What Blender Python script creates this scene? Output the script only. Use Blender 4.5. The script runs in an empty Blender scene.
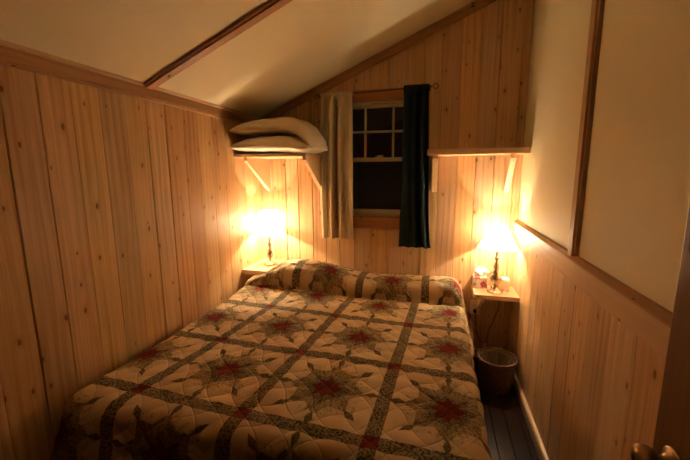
import bpy, bmesh, math, random
import numpy as np
from mathutils import Vector, noise
random.seed(7)
PI = math.pi
C = bpy.context.scene.collection
SC = bpy.context.scene

# ------------------------------------------------------------------ camera
F, YAW, PITCH, ROLL = 352.9, 0.2564, 0.16203, -0.00626
fw = Vector((-math.sin(YAW)*math.cos(PITCH), math.cos(YAW)*math.cos(PITCH), -math.sin(PITCH)))
rt = Vector((math.cos(YAW), math.sin(YAW), 0)); up = rt.cross(fw)
c_, s_ = math.cos(ROLL), math.sin(ROLL)
rt, up = c_*rt + s_*up, -s_*rt + c_*up
cam = bpy.data.cameras.new('camera'); cam.sensor_width = 36; cam.lens = 36*F/690; cam.clip_start = .02
co = bpy.data.objects.new('camera', cam); C.objects.link(co)
from mathutils import Matrix
M = Matrix((rt, up, -fw)).transposed().to_4x4(); M.translation = Vector((0, 0, 1.5))
co.matrix_world = M
SC.camera = co

# ------------------------------------------------------------------ world, exposure, lamp light
w = bpy.data.worlds.new('world'); SC.world = w; w.use_nodes = True
w.node_tree.nodes['Background'].inputs[0].default_value = (1.0, .60, .32, 1)
w.node_tree.nodes['Background'].inputs[1].default_value = 0.0012
SC.view_settings.view_transform = 'Standard'; SC.view_settings.look = 'None'
SC.view_settings.gamma = 1; SC.view_settings.use_curve_mapping = False
SC.view_settings.exposure = 0.47
SC.cycles.use_denoising = True
SC.cycles.max_bounces = 10; SC.cycles.diffuse_bounces = 6; SC.cycles.sample_clamp_indirect = 80
BULB_COLOR = (1.0, .765, .49, 1)
BULB_LEFT = 5200
BULB_RIGHT = 4500

# ------------------------------------------------------------------ node helpers
class V:
    """a float socket with operators"""
    def __init__(s, nt, sock): s.nt = nt; s.s = sock
    def _op(s, op, *a, clamp=False):
        n = s.nt.nodes.new('ShaderNodeMath'); n.operation = op; n.use_clamp = clamp
        for i, x in enumerate((s,)+a):
            if isinstance(x, V): s.nt.links.new(x.s, n.inputs[i])
            else: n.inputs[i].default_value = float(x)
        return V(s.nt, n.outputs[0])
    def __add__(s, o): return s._op('ADD', o)
    __radd__ = __add__
    def __sub__(s, o): return s._op('SUBTRACT', o)
    def __rsub__(s, o): return (s*-1)+o
    def __mul__(s, o): return s._op('MULTIPLY', o)
    __rmul__ = __mul__
    def __truediv__(s, o): return s._op('DIVIDE', o)
    def abs(s): return s._op('ABSOLUTE')
    def sin(s): return s._op('SINE')
    def cos(s): return s._op('COSINE')
    def fract(s): return s._op('FRACT')
    def sqrt(s): return s._op('SQRT')
    def lt(s, o): return s._op('LESS_THAN', o)
    def gt(s, o): return s._op('GREATER_THAN', o)
    def min(s, o): return s._op('MINIMUM', o)
    def max(s, o): return s._op('MAXIMUM', o)
    def pingpong(s, o): return s._op('PINGPONG', o)
    def atan2(s, o): return s._op('ARCTAN2', o)
    def smooth(s, a, b):
        n = s.nt.nodes.new('ShaderNodeMapRange'); n.interpolation_type = 'SMOOTHSTEP'
        s.nt.links.new(s.s, n.inputs[0]); n.inputs[1].default_value = a; n.inputs[2].default_value = b
        if a > b:
            n.inputs[1].default_value = b; n.inputs[2].default_value = a
            n.inputs[3].default_value = 1; n.inputs[4].default_value = 0
        return V(s.nt, n.outputs[0])
def combine(nt, x, y, z):
    n = nt.nodes.new('ShaderNodeCombineXYZ')
    for i, v in enumerate((x, y, z)):
        if isinstance(v, V): nt.links.new(v.s, n.inputs[i])
        else: n.inputs[i].default_value = v
    return n.outputs[0]
def nz(nt, vec, scale=1, detail=2, rough=.5):
    n = nt.nodes.new('ShaderNodeTexNoise'); nt.links.new(vec, n.inputs['Vector'])
    n.inputs['Scale'].default_value = scale; n.inputs['Detail'].default_value = detail; n.inputs['Roughness'].default_value = rough
    return V(nt, n.outputs[0])
def mix(nt, f, a, b):
    n = nt.nodes.new('ShaderNodeMix'); n.data_type = 'RGBA'
    if isinstance(f, V): nt.links.new(f.s, n.inputs[0])
    else: n.inputs[0].default_value = f
    for i, c in ((6, a), (7, b)):
        if isinstance(c, tuple): n.inputs[i].default_value = (*c[:3], 1)
        else: nt.links.new(c, n.inputs[i])
    return n.outputs[2]
def base_mat(name, color=(.8, .8, .8), rough=.5, metal=0, spec=.5):
    m = bpy.data.materials.new(name); m.use_nodes = True
    b = m.node_tree.nodes['Principled BSDF']
    b.inputs['Base Color'].default_value = (*color, 1); b.inputs['Roughness'].default_value = rough
    b.inputs['Metallic'].default_value = metal; b.inputs['Specular IOR Level'].default_value = spec
    return m, m.node_tree, b
def bump(nt, b, h, strength=.3, dist=.01):
    n = nt.nodes.new('ShaderNodeBump'); n.inputs['Strength'].default_value = strength; n.inputs['Distance'].default_value = dist
    nt.links.new(h.s, n.inputs['Height']); nt.links.new(n.outputs[0], b.inputs['Normal'])
def coords(nt):
    t = nt.nodes.new('ShaderNodeTexCoord'); s = nt.nodes.new('ShaderNodeSeparateXYZ')
    nt.links.new(t.outputs['Object'], s.inputs[0])
    return [V(nt, s.outputs[i]) for i in range(3)]

def wood(name, c1, c2, ck, axis, knots=.42, rough=.45, tint=.12, spec=.35, streak=1.0):
    """softwood with grain running along the given axis; each board of a panel carries its own number 'bid'"""
    m, nt, b = base_mat(name, c1, rough, 0, spec)
    X = coords(nt); al = X[axis]; ac = X[(axis+1) % 3] + X[(axis+2) % 3]*1.03
    at = nt.nodes.new('ShaderNodeAttribute'); at.attribute_name = 'bid'; bid = V(nt, at.outputs['Fac'])
    ac2 = ac + bid*.731; al2 = al + bid*1.37
    warp = nz(nt, combine(nt, ac2*6, al2*1.1, 0.0), 1, 2)
    # knots
    vo = nt.nodes.new('ShaderNodeTexVoronoi'); vo.voronoi_dimensions = '2D'
    nt.links.new(combine(nt, ac2*9.5, al2*5.2, 0.0), vo.inputs['Vector']); vo.inputs['Scale'].default_value = 1
    d = V(nt, vo.outputs['Distance'])
    sc = nt.nodes.new('ShaderNodeSeparateColor'); nt.links.new(vo.outputs['Color'], sc.inputs[0])
    on = V(nt, sc.outputs[0]).lt(knots); size = V(nt, sc.outputs[1])*.05 + .03
    rel = d/size
    kn = rel.smooth(1.25, .6)*on; halo = rel.smooth(3.6, .9)*on
    g = ac2 + warp*.045 + halo*.006
    fine = nz(nt, combine(nt, g*85, al2*1.3, 0.0), 1, 4, .6)
    cath = ((g*150).sin()*.5 + .5)*nz(nt, combine(nt, ac2*9, al2*.8, 0.0), 1, 1).smooth(.35, .7)
    blot = nz(nt, combine(nt, ac2*5, al2*2.2, 0.0), 1, 2).smooth(.5, .72)
    f = (fine.smooth(.28, .74)*.6 + cath*.5 + blot*.18)*streak
    col = mix(nt, f, c1, c2)
    col = mix(nt, halo*.35, col, c2)
    col = mix(nt, kn*.9, col, ck)
    wn = nt.nodes.new('ShaderNodeTexWhiteNoise'); wn.noise_dimensions = '1D'; nt.links.new(bid.s, wn.inputs['W'])
    tv = V(nt, wn.outputs['Value'])
    sp = nt.nodes.new('ShaderNodeSeparateColor'); nt.links.new(wn.outputs['Color'], sp.inputs[0])
    hs = nt.nodes.new('ShaderNodeHueSaturation'); nt.links.new(col, hs.inputs['Color'])
    nt.links.new((tv*tint*2 + (1-tint)).s, hs.inputs['Value'])
    nt.links.new((V(nt, sp.outputs[1])*.16 + .92).s, hs.inputs['Saturation'])
    nt.links.new((V(nt, sp.outputs[2])*.014 + .493).s, hs.inputs['Hue'])
    nt.links.new(hs.outputs[0], b.inputs['Base Color'])
    bump(nt, b, fine*.4 + kn*.5, .12, .002)
    return m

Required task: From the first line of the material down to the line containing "SC = bpy.context.scene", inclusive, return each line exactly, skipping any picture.

Result below:
What Blender Python script creates this scene? Output the script only. Use Blender 4.5. The script runs in an empty Blender scene.
import bpy, bmesh, math, random
import numpy as np
from mathutils import Vector, noise
random.seed(7)
PI = math.pi
C = bpy.context.scene.collection
SC = bpy.context.scene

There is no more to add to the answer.